PROBLEM DETAILS:
The listing must be reproduced in full, exactly as it stands.

DATA PROVIDED:
━━━━━━━━━━

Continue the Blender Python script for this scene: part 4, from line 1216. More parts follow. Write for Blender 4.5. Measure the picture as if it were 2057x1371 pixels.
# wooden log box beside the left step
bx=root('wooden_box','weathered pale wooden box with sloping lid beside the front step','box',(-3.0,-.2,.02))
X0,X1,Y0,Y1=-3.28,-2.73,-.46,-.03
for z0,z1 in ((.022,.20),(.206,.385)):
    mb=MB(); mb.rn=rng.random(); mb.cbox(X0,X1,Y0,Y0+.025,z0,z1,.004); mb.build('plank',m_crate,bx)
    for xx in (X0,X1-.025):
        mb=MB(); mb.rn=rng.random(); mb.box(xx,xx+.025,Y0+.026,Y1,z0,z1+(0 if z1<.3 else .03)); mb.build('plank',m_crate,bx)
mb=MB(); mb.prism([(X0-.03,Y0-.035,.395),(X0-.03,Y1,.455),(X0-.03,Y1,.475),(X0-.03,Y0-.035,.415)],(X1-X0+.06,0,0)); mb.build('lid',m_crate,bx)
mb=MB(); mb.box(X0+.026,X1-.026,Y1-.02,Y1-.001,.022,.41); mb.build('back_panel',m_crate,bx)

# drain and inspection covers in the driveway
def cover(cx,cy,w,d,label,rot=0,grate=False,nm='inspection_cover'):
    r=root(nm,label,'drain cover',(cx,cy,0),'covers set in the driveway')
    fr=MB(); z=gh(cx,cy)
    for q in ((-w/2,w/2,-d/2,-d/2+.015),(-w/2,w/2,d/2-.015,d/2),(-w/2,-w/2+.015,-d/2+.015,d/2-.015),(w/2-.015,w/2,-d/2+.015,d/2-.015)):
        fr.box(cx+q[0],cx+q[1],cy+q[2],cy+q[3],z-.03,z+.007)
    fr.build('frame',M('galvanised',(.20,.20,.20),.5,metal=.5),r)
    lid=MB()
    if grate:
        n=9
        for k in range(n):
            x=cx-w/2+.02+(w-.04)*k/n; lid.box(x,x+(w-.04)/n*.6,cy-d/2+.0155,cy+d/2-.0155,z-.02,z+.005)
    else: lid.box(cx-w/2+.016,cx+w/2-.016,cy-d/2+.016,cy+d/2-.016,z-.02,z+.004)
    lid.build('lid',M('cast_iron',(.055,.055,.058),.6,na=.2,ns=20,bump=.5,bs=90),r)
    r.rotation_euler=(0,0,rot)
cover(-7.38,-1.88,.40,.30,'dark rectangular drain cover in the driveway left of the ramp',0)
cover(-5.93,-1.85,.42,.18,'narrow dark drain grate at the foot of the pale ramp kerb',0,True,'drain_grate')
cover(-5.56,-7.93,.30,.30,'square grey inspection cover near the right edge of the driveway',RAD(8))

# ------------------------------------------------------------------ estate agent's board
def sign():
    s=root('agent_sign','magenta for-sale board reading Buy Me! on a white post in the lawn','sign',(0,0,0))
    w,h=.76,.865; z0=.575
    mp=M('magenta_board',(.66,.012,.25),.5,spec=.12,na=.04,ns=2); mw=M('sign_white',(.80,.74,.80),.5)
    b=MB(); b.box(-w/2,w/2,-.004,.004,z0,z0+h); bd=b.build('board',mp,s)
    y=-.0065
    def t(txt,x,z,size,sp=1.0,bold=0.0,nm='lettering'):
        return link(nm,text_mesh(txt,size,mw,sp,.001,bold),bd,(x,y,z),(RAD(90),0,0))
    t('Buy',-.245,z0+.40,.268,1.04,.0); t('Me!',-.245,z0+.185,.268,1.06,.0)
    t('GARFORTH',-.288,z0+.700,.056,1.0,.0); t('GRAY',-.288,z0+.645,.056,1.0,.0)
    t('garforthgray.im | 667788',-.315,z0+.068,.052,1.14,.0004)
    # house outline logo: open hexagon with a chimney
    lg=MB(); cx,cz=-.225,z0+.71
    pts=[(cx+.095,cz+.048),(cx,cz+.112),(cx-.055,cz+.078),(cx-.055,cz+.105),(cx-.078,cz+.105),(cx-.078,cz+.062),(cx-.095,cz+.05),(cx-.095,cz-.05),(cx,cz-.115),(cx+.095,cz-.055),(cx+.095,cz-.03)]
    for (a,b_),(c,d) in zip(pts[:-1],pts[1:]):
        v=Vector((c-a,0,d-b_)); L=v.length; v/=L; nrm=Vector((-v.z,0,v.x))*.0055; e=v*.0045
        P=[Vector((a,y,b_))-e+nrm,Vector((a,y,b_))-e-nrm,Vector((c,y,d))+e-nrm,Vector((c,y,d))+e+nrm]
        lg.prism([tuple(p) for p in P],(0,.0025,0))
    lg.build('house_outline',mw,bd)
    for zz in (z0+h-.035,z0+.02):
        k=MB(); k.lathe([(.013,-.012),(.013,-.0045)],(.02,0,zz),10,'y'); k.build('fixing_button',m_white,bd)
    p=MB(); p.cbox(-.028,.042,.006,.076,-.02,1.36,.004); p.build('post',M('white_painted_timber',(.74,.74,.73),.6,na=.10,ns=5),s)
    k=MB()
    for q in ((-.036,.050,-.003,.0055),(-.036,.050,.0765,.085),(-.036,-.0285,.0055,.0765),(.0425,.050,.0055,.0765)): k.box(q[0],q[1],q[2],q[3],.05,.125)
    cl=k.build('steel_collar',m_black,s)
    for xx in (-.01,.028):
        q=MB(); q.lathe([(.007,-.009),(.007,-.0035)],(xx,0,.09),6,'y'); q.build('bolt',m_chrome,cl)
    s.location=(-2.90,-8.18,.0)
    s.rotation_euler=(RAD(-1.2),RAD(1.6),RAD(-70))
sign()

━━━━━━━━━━

RESULT OF THE EXERCISE:
Continue the Blender Python script for this scene: part 4, from line 1216. More parts follow. Write for Blender 4.5. Measure the picture as if it were 2057x1371 pixels.
# wooden log box beside the left step
bx=root('wooden_box','weathered pale wooden box with sloping lid beside the front step','box',(-3.0,-.2,.02))
X0,X1,Y0,Y1=-3.28,-2.73,-.46,-.03
for z0,z1 in ((.022,.20),(.206,.385)):
    mb=MB(); mb.rn=rng.random(); mb.cbox(X0,X1,Y0,Y0+.025,z0,z1,.004); mb.build('plank',m_crate,bx)
    for xx in (X0,X1-.025):
        mb=MB(); mb.rn=rng.random(); mb.box(xx,xx+.025,Y0+.026,Y1,z0,z1+(0 if z1<.3 else .03)); mb.build('plank',m_crate,bx)
mb=MB(); mb.prism([(X0-.03,Y0-.035,.395),(X0-.03,Y1,.455),(X0-.03,Y1,.475),(X0-.03,Y0-.035,.415)],(X1-X0+.06,0,0)); mb.build('lid',m_crate,bx)
mb=MB(); mb.box(X0+.026,X1-.026,Y1-.02,Y1-.001,.022,.41); mb.build('back_panel',m_crate,bx)

# drain and inspection covers in the driveway
def cover(cx,cy,w,d,label,rot=0,grate=False,nm='inspection_cover'):
    r=root(nm,label,'drain cover',(cx,cy,0),'covers set in the driveway')
    fr=MB(); z=gh(cx,cy)
    for q in ((-w/2,w/2,-d/2,-d/2+.015),(-w/2,w/2,d/2-.015,d/2),(-w/2,-w/2+.015,-d/2+.015,d/2-.015),(w/2-.015,w/2,-d/2+.015,d/2-.015)):
        fr.box(cx+q[0],cx+q[1],cy+q[2],cy+q[3],z-.03,z+.007)
    fr.build('frame',M('galvanised',(.20,.20,.20),.5,metal=.5),r)
    lid=MB()
    if grate:
        n=9
        for k in range(n):
            x=cx-w/2+.02+(w-.04)*k/n; lid.box(x,x+(w-.04)/n*.6,cy-d/2+.0155,cy+d/2-.0155,z-.02,z+.005)
    else: lid.box(cx-w/2+.016,cx+w/2-.016,cy-d/2+.016,cy+d/2-.016,z-.02,z+.004)
    lid.build('lid',M('cast_iron',(.055,.055,.058),.6,na=.2,ns=20,bump=.5,bs=90),r)
    r.rotation_euler=(0,0,rot)
cover(-7.38,-1.88,.40,.30,'dark rectangular drain cover in the driveway left of the ramp',0)
cover(-5.93,-1.85,.42,.18,'narrow dark drain grate at the foot of the pale ramp kerb',0,True,'drain_grate')
cover(-5.56,-7.93,.30,.30,'square grey inspection cover near the right edge of the driveway',RAD(8))

# ------------------------------------------------------------------ estate agent's board
def sign():
    s=root('agent_sign','magenta for-sale board reading Buy Me! on a white post in the lawn','sign',(0,0,0))
    w,h=.76,.865; z0=.575
    mp=M('magenta_board',(.66,.012,.25),.5,spec=.12,na=.04,ns=2); mw=M('sign_white',(.80,.74,.80),.5)
    b=MB(); b.box(-w/2,w/2,-.004,.004,z0,z0+h); bd=b.build('board',mp,s)
    y=-.0065
    def t(txt,x,z,size,sp=1.0,bold=0.0,nm='lettering'):
        return link(nm,text_mesh(txt,size,mw,sp,.001,bold),bd,(x,y,z),(RAD(90),0,0))
    t('Buy',-.245,z0+.40,.268,1.04,.0); t('Me!',-.245,z0+.185,.268,1.06,.0)
    t('GARFORTH',-.288,z0+.700,.056,1.0,.0); t('GRAY',-.288,z0+.645,.056,1.0,.0)
    t('garforthgray.im | 667788',-.315,z0+.068,.052,1.14,.0004)
    # house outline logo: open hexagon with a chimney
    lg=MB(); cx,cz=-.225,z0+.71
    pts=[(cx+.095,cz+.048),(cx,cz+.112),(cx-.055,cz+.078),(cx-.055,cz+.105),(cx-.078,cz+.105),(cx-.078,cz+.062),(cx-.095,cz+.05),(cx-.095,cz-.05),(cx,cz-.115),(cx+.095,cz-.055),(cx+.095,cz-.03)]
    for (a,b_),(c,d) in zip(pts[:-1],pts[1:]):
        v=Vector((c-a,0,d-b_)); L=v.length; v/=L; nrm=Vector((-v.z,0,v.x))*.0055; e=v*.0045
        P=[Vector((a,y,b_))-e+nrm,Vector((a,y,b_))-e-nrm,Vector((c,y,d))+e-nrm,Vector((c,y,d))+e+nrm]
        lg.prism([tuple(p) for p in P],(0,.0025,0))
    lg.build('house_outline',mw,bd)
    for zz in (z0+h-.035,z0+.02):
        k=MB(); k.lathe([(.013,-.012),(.013,-.0045)],(.02,0,zz),10,'y'); k.build('fixing_button',m_white,bd)
    p=MB(); p.cbox(-.028,.042,.006,.076,-.02,1.36,.004); p.build('post',M('white_painted_timber',(.74,.74,.73),.6,na=.10,ns=5),s)
    k=MB()
    for q in ((-.036,.050,-.003,.0055),(-.036,.050,.0765,.085),(-.036,-.0285,.0055,.0765),(.0425,.050,.0055,.0765)): k.box(q[0],q[1],q[2],q[3],.05,.125)
    cl=k.build('steel_collar',m_black,s)
    for xx in (-.01,.028):
        q=MB(); q.lathe([(.007,-.009),(.007,-.0035)],(xx,0,.09),6,'y'); q.build('bolt',m_chrome,cl)
    s.location=(-2.90,-8.18,.0)
    s.rotation_euler=(RAD(-1.2),RAD(1.6),RAD(-70))
sign()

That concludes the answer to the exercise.